Erwartungs­gemäß wird aus dem Road Trip eine Reise mit Hin­dernissen, ins dun­kle Herz der Ver­gan­gen­heit. Allerd­ings ohne den Film-üblichen Mix aus aufgedeck­ten Geheimnis­sen und wieder­ent­deck­ten Sehn­sücht­en. Die Fig­uren behal­ten ihre Leer­stellen und damit auch ihre Res­o­nanz, ein möglich­es Kriegstrau­ma in der Ver­gan­gen­heit wird lediglich angedeutet.

Stattdessen ent­fal­tet Alexan­der Payne ein Panora­ma der ganz nor­malen, kleinen Lebenslü­gen voll grotesker Komik: eine alternde Mut­ter mit nie gestill­tem Leben­shunger, die per­ma­nent von den Verehrern ihrer Teenagerzeit faselt; ein altern­der Vater, der stumm und ängstlich nach seinen eige­nen Spuren sucht und nichts find­et. In sein­er ehe­ma­li­gen Werk­statt ken­nt kein­er mehr Woodys Namen, die Stammkneipe hat längst einen anderen Besitzer.

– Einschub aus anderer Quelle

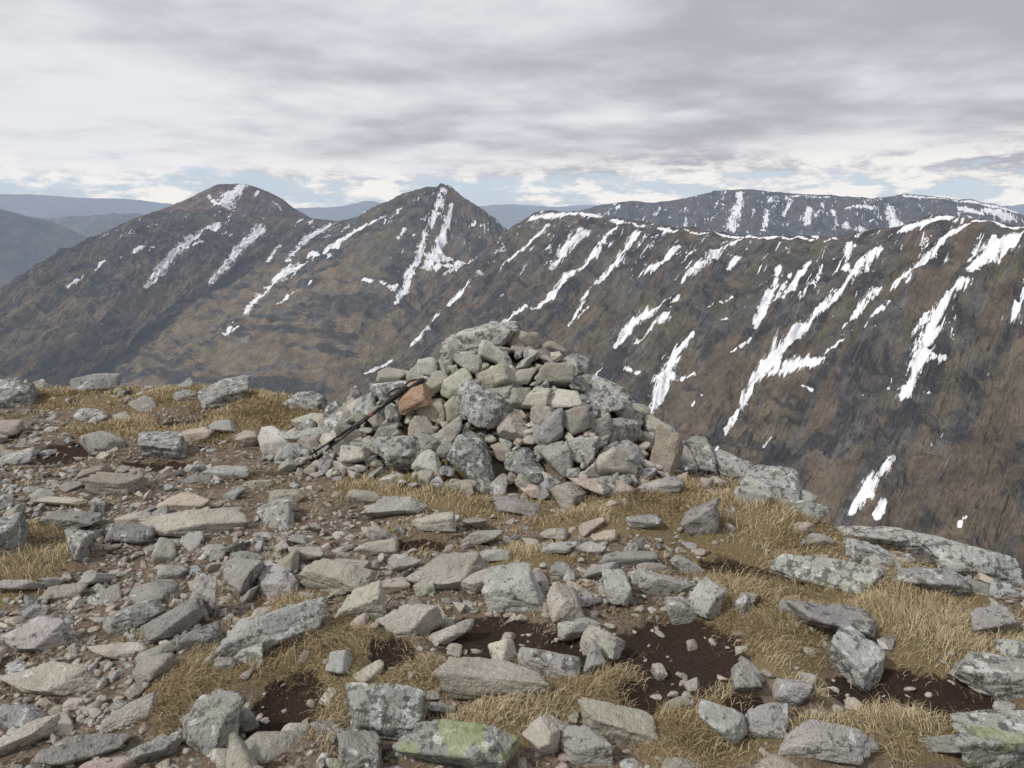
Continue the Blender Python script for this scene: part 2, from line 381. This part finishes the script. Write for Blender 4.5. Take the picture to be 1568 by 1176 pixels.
# ------------------------------------------------------------ rock library
def ico(sub):
    bm = bmesh.new(); bmesh.ops.create_icosphere(bm, subdivisions=sub, radius=1)
    V = np.array([v.co[:] for v in bm.verts]); T = np.array([[v.index for v in f.verts] for f in bm.faces]); bm.free()
    V /= np.linalg.norm(V, axis=1)[:, None]; return V, T
ICO = {k: ico(k) for k in (1, 2, 3, 4, 5)}
def make_rock(level, r, k=22, extra=6, rough=.05, jit=.3):
    D, T = ICO[level]
    n = []; h = []
    for a in range(3):
        for s in (-1, 1):
            v = np.zeros(3); v[a] = s; v = v+r.normal(0, jit, 3); n.append(v/np.linalg.norm(v)); h.append(r.uniform(.62, 1.0))
    for _ in range(extra):
        v = r.normal(0, 1, 3); n.append(v/np.linalg.norm(v)); h.append(r.uniform(.72, 1.1))
    n = np.array(n); h = np.array(h)
    q = np.maximum(D@n.T, 0)/h
    R = (q**k).sum(1)**(-1/k)
    sd = int(r.integers(1, 9999))
    V = D*R[:, None]
    R2 = 1+rough*1.6*fbm(V[:, 0]*1.6, V[:, 1]*1.6, V[:, 2]*1.6, sd, 2)
    if level >= 4:
        R2 += rough*.9*fbm(V[:, 0]*5, V[:, 1]*5, V[:, 2]*5, sd+3, 3, .6)
        R2 -= rough*1.3*np.clip(.10-np.abs(vnoise(V[:, 0]*1.8+5, V[:, 1]*1.8, V[:, 2]*1.8, sd+9)), 0, 1)/.10
    V = V*R2[:, None]
    lo, hi = V.min(0), V.max(0)
    return (V-(lo+hi)/2)/((hi-lo)/2), T
lib = {2: [make_rock(2, rng, 34, 5) for _ in range(24)],
       3: [make_rock(3, rng, 34, 5) for _ in range(40)], 4: [make_rock(4, rng, 40, 5) for _ in range(40)], 5: [make_rock(5, rng, 55, 5, .065, .32) for _ in range(36)]}
def rot(yaw, pitch, roll):
    return np.array((Matrix.Rotation(yaw, 3, 'Z') @ Matrix.Rotation(pitch, 3, 'X') @ Matrix.Rotation(roll, 3, 'Y')))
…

Erst als bekan­nt wird, dass der Alte Mil­lionär sein soll, set­zt die Erin­nerung schla­gar­tig wieder ein: Nun sind es nicht nur die eige­nen Brüder, son­dern auch frühere Zechkumpane und Geschäftspart­ner, die alle etwas von Woody wollen. Vor allem Geld, für ange­blich jahrzehn­tealte Schulden. Dass der Film als Road Movie begin­nt und dann über weite Streck­en an einem denkbar unat­trak­tiv­en Ort hän­gen bleibt, ist dabei vol­lkom­men stim­mig: Alle Beteiligten sind in ein­er Art rasenden Still­stand gefan­gen, die Jun­gen wie die Alten.

Davids schw­er übergewichtige Cousins hän­gen wie ges­tran­dete Wale in der Sofaecke fest, reden aber pausen­los von Auto­mod­ellen, Streck­en­reko­r­den und Geschwindigkeit, Davids Onkel sitzt seit Jahren auf dem gle­ichen Plas­tik­stuhl an ein­er unbelebten Straße und wartet auf Verkehr.

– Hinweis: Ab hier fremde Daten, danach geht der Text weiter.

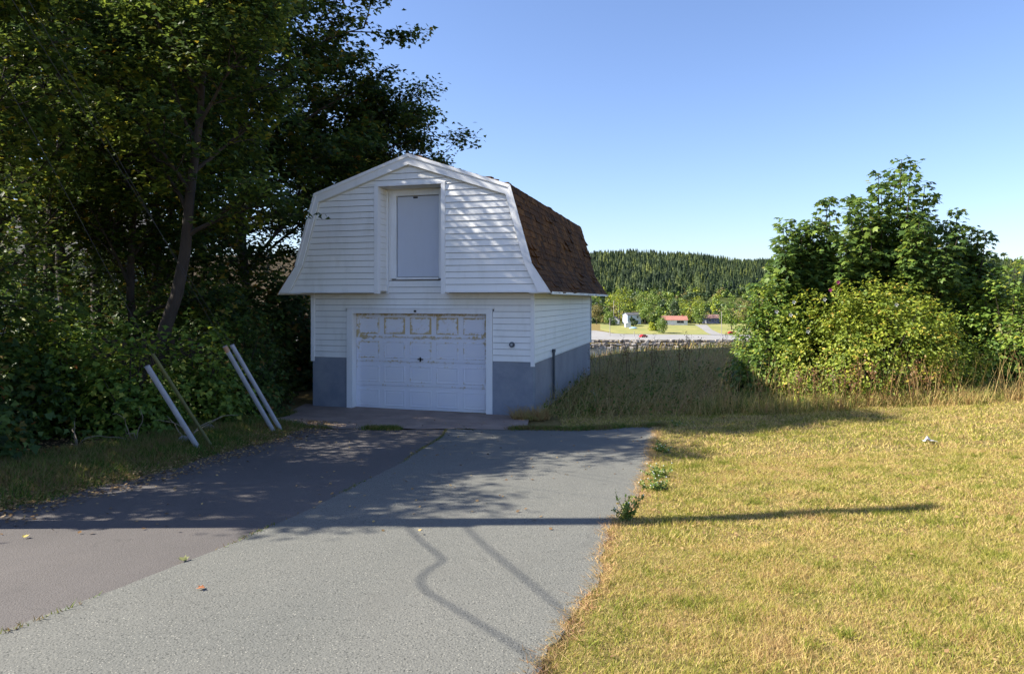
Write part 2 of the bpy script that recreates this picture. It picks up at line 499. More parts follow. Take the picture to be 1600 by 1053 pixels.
def grow(r, H, R, base=0.25, limbs=14, subs=6, twigs=5, k=20, leaf=0.11, tmpl=MAPLE_LO, trunk=None, r0=None, flat=0.42, sig=0.2,
         shape='round', elev=(25, 55), leaf_tint=None, topup=False, cl=2):
    """one tree in its own coordinates: a wood mesh and a crown mesh"""
    W, C = Geo(), Geo()
    r0 = r0 or H * 0.014
    if trunk is None:
        n = 10
        t = np.linspace(0, 1, n)
        off = np.cumsum(r.normal(0, 0.035 * H / 3, (n, 2)), 0) * 0.6
        off -= off[0]
        trunk = np.stack([off[:, 0], off[:, 1], t * H * 0.93], 1)
    else:
        trunk = np.array(trunk, float)
    hh = trunk[:, 2]
    tt = (hh - hh[0]) / (hh[-1] - hh[0])
    W.tube(np.vstack([trunk[0] - [0, 0, .3], trunk]), np.r_[r0 * 1.35, r0 * (1 - 0.88 * tt) * np.where(tt < .02, 1.2, 1)], 9)
    cen, outw = [], []
    for q in range(limbs):
        t = base + (0.97 - base) * ((q + r.uniform(0, .8)) / limbs)
        p0 = np.array([np.interp(t, tt, trunk[:, c]) for c in range(3)])
        az = q * 2.39996 + r.uniform(-.4, .4)
        if shape == 'round': prof = math.sqrt(max(0.06, 1 - ((t - 0.42) / 0.62) ** 2))
        elif shape == 'cone': prof = max(.15, 1.1 * (1 - t) + .12)
        else: prof = max(.3, 1 - .4 * t)
        L = R * prof * r.uniform(.8, 1.12)
        e = R_(r.uniform(*elev)) + t * 0.35
        d = np.array([math.cos(az) * math.cos(e), math.sin(az) * math.cos(e), math.sin(e)])
        P = curve_pts(p0, d, L, 7, -0.25 if not topup else .6, r, .07)
        lr = max(.012, r0 * .42 * (1 - .5 * t))
        W.tube(P, np.linspace(lr, lr * .25, len(P)), 6, cap=False)
        for s in range(subs):
            f = 0.22 + 0.78 * (s + r.uniform(0, .9)) / subs
            fi = f * (len(P) - 1); i0 = min(int(fi), len(P) - 2); fr = fi - i0
            b0 = P[i0] * (1 - fr) + P[i0 + 1] * fr
            dd = norm(P[i0 + 1] - P[i0])
            sd = norm(np.cross(dd, [0, 0, 1.0])) * (1 if s % 2 else -1)
            dv = dd * .7 + sd * r.uniform(.5, 1) + np.array([0, 0, r.uniform(-.25, .5)])
            Ls = L * (.30 + .25 * (1 - f)) + .25
            Q = curve_pts(b0, dv, Ls, 4, -.1 if not topup else .8, r, .12)
            W.tube(Q, np.linspace(lr * .4, lr * .1 + .003, len(Q)), 4, cap=False)
            for w in range(twigs):
                ff = r.uniform(.2, 1); qi = min(int(ff * 4), 3); q0 = Q[qi] + (Q[qi + 1] - Q[qi]) * (ff * 4 - qi)
                dv2 = norm(Q[qi + 1] - Q[qi]) + r.normal(0, .6, 3) + np.array([0, 0, .1])
                Lt = r.uniform(.25, .6) * min(1, H / 8)
                Tt = np.array([q0, q0 + norm(dv2) * Lt])
                W.tube(Tt, [.007, .003], 3, cap=False)
                for c in range(cl):
                    cen.append(Tt[0] + (Tt[1] - Tt[0]) * (1 - c * .5))
                    outw.append(dv2)
    cen = np.array(cen); outw = norm(np.array(outw)) * .35
    n = len(cen) * k
    cc = np.repeat(cen, k, 0); oo = np.repeat(outw, k, 0)
    P = cc + r.normal(0, 1, (n, 3)) * np.array([sig, sig, sig * flat])
    tint = None
    base_t = np.repeat(r.uniform(.15, .85, len(cen)), k)
    tint = np.clip(base_t + r.normal(0, .18, n), 0, .97)
    tint[r.uniform(0, 1, n) < .006] = 1.0
    add_leaves(C, P, leaf, r, tmpl, 1.0, .5, oo, tint=tint)
    return W, C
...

Auch für Davids Gegen­wart scheint sich hier kein­er mehr zu inter­essieren, ganz zu schweigen von sein­er Zukun­ft: “Du warst so ein hüb­sches Baby!”, schleud­ern die altern­den Ver­wandten ihm mit unter­schwelligem Tadel ent­ge­gen – ganz, als habe er ihre großen Erwartun­gen ent­täuscht. All das ist lakonisch und voller Under­state­ment gespielt, mit wortkar­gen Dialo­gen und sprechen­den Mienen, und bis in die kle­in­ste Neben­rolle bril­lant beset­zt.

Dass der Film trotz allem düsteren Real­is­mus eine große Wärme und sog­ar etwas wie Zuver­sicht entwick­elt, liegt einzig und allein daran, dass gegen Ende eben doch noch etwas in Bewe­gung kommt. Weil Woody in einem sein­er lichteren Momente seine wahren Wün­sche an das Leben geste­ht. Wün­sche, so beschei­den wie erfüll­bar. Weil David auf anrührende Weise die Würde seines Vaters wahrt, auch wenn es dafür ein­er kleinen Flunk­erei bedarf.

Von der wun­der­baren Schluss­pointe sei nur eine Winzigkeit ver­rat­en: In den let­zten Film­szenen trägt Woody eine alberne Base­cap mit dem Auf­druck “Prize Win­ner”. Völ­lig zurecht. Denn das große Los lässt sich nicht immer in Dol­lar und Cent bez­if­fern.